→ **EXERCISE INSTRUCTIONS**
With the images removed, repeat the data below exactly.

→ **INFORMATION PROVIDED**
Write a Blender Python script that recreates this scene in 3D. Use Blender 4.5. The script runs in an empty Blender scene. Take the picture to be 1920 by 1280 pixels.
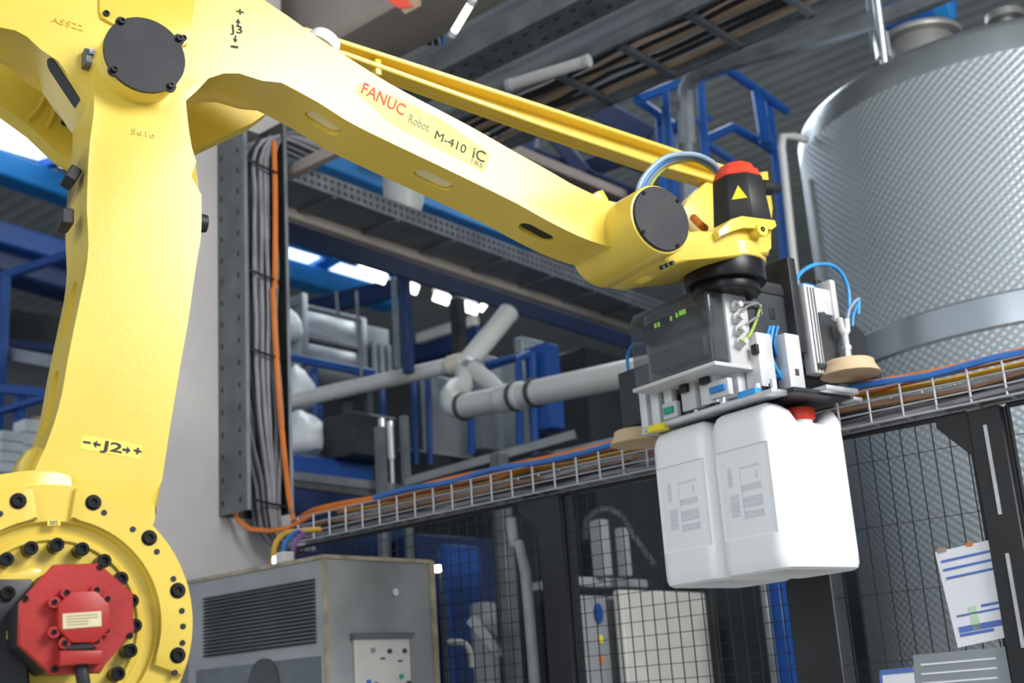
import bpy, bmesh, math, random
from mathutils import Vector as V, Matrix as MX
random.seed(7)
sc = bpy.context.scene
rad = math.radians

# ------------------------------------------------------------------ camera
FPX = 2400.0
TH, RH = rad(15.84), rad(4.0)
CAM = V((0, 0, 1.5))
FW = V((0, math.cos(TH), math.sin(TH)))
U0 = V((0, -math.sin(TH), math.cos(TH)))
R0 = V((1, 0, 0))
RT = R0 * math.cos(RH) - U0 * math.sin(RH)
UP = R0 * math.sin(RH) + U0 * math.cos(RH)
cd = bpy.data.cameras.new('camera')
cam = bpy.data.objects.new('camera', cd)
sc.collection.objects.link(cam)
m = MX((RT, UP, -FW)).transposed().to_4x4()
m.translation = CAM
cam.matrix_world = m
cd.sensor_width = 36.0
cd.sensor_fit = 'HORIZONTAL'
cd.lens = FPX / 1920 * 36.0
cd.clip_start, cd.clip_end = 0.05, 200
cd.dof.use_dof = True
cd.dof.focus_distance = 3.1
cd.dof.aperture_fstop = 3.2
sc.camera = cam

# ------------------------------------------------------------------ light
wd = bpy.data.worlds.new('world')
sc.world = wd
wd.use_nodes = True
bg = wd.node_tree.nodes['Background']
bg.inputs[0].default_value = (0.80, 0.89, 1.0, 1)
bg.inputs[1].default_value = 0.68


def area(name, loc, target, sx, sy, power, col):
    l = bpy.data.lights.new(name, 'AREA')
    l.shape = 'RECTANGLE'
    l.size, l.size_y, l.energy, l.color = sx, sy, power, col
    o = bpy.data.objects.new(name, l)
    o.location = loc
    o.rotation_euler = (V(target) - V(loc)).to_track_quat('-Z', 'Y').to_euler()
    sc.collection.objects.link(o)
    return o


area('added_arm_sheen_light', (3.5, 0.5, 4.7), (0.4, 3.0, 2.8), 2.2, 1.8, 265, (1.0, 0.98, 0.95))  # added area light, out of view, placed for the upper arm's sheen
area('added_fill_behind_camera', (-3.2, -3.5, 4.2), (0.3, 3.2, 2.0), 4.0, 2.0, 120, (0.90, 0.95, 1.0))  # added area light, unseen, fills in from behind the camera
area('far_hall_rooflight', (0.5, 10.5, 6.7), (-0.8, 9.0, 0.0), 4.0, 4.0, 260, (0.86, 0.94, 1.0))
sc.view_settings.view_transform = 'Standard'
sc.view_settings.look = 'None'
sc.view_settings.gamma = 1.0
sc.view_settings.exposure = 0.24
sc.view_settings.use_curve_mapping = False

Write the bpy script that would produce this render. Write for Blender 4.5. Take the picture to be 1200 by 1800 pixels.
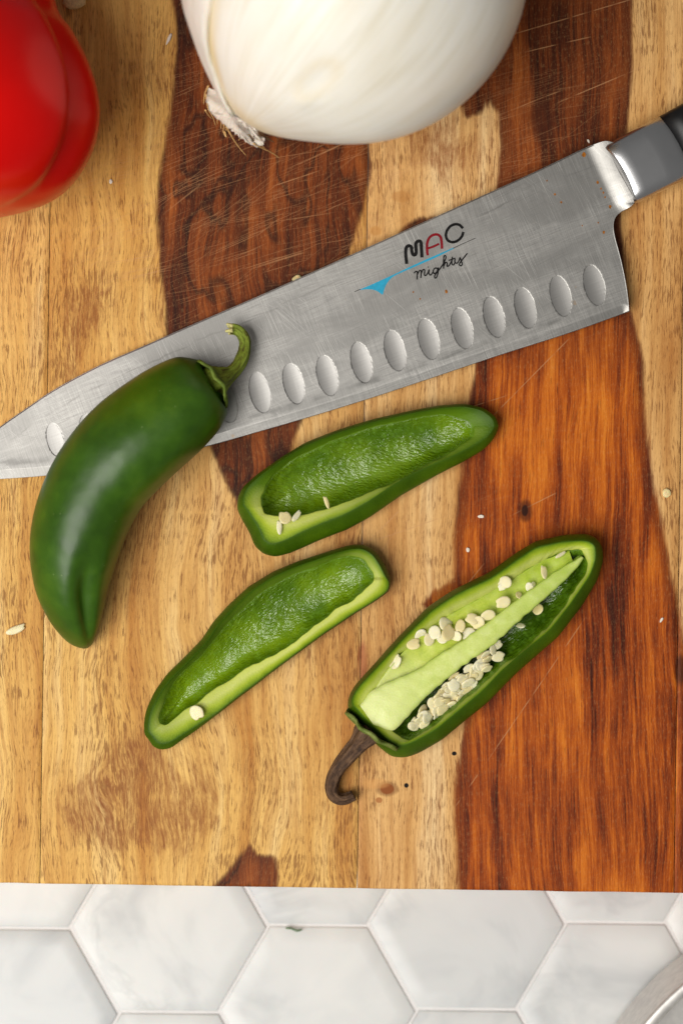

→ **EXERCISE RESPONSE**
Write a Blender Python script that recreates this scene in 3D. Use Blender 4.5. The script runs in an empty Blender scene. Take the picture to be 1920 by 1280 pixels.
import bpy, bmesh, math, random
from mathutils import Vector as V, Matrix as MX
random.seed(7)
sc = bpy.context.scene
rad = math.radians

# ------------------------------------------------------------------ camera
FPX = 2400.0
TH, RH = rad(15.84), rad(4.0)
CAM = V((0, 0, 1.5))
FW = V((0, math.cos(TH), math.sin(TH)))
U0 = V((0, -math.sin(TH), math.cos(TH)))
R0 = V((1, 0, 0))
RT = R0 * math.cos(RH) - U0 * math.sin(RH)
UP = R0 * math.sin(RH) + U0 * math.cos(RH)
cd = bpy.data.cameras.new('camera')
cam = bpy.data.objects.new('camera', cd)
sc.collection.objects.link(cam)
m = MX((RT, UP, -FW)).transposed().to_4x4()
m.translation = CAM
cam.matrix_world = m
cd.sensor_width = 36.0
cd.sensor_fit = 'HORIZONTAL'
cd.lens = FPX / 1920 * 36.0
cd.clip_start, cd.clip_end = 0.05, 200
cd.dof.use_dof = True
cd.dof.focus_distance = 3.1
cd.dof.aperture_fstop = 3.2
sc.camera = cam

# ------------------------------------------------------------------ light
wd = bpy.data.worlds.new('world')
sc.world = wd
wd.use_nodes = True
bg = wd.node_tree.nodes['Background']
bg.inputs[0].default_value = (0.80, 0.89, 1.0, 1)
bg.inputs[1].default_value = 0.68


def area(name, loc, target, sx, sy, power, col):
    l = bpy.data.lights.new(name, 'AREA')
    l.shape = 'RECTANGLE'
    l.size, l.size_y, l.energy, l.color = sx, sy, power, col
    o = bpy.data.objects.new(name, l)
    o.location = loc
    o.rotation_euler = (V(target) - V(loc)).to_track_quat('-Z', 'Y').to_euler()
    sc.collection.objects.link(o)
    return o


area('added_arm_sheen_light', (3.5, 0.5, 4.7), (0.4, 3.0, 2.8), 2.2, 1.8, 265, (1.0, 0.98, 0.95))  # added area light, out of view, placed for the upper arm's sheen
area('added_fill_behind_camera', (-3.2, -3.5, 4.2), (0.3, 3.2, 2.0), 4.0, 2.0, 120, (0.90, 0.95, 1.0))  # added area light, unseen, fills in from behind the camera
area('far_hall_rooflight', (0.5, 10.5, 6.7), (-0.8, 9.0, 0.0), 4.0, 4.0, 260, (0.86, 0.94, 1.0))
sc.view_settings.view_transform = 'Standard'
sc.view_settings.look = 'None'
sc.view_settings.gamma = 1.0
sc.view_settings.exposure = 0.24
sc.view_settings.use_curve_mapping = False

Write the bpy script that would produce this render. Write for Blender 4.5. Take the picture to be 1200 by 1800 pixels.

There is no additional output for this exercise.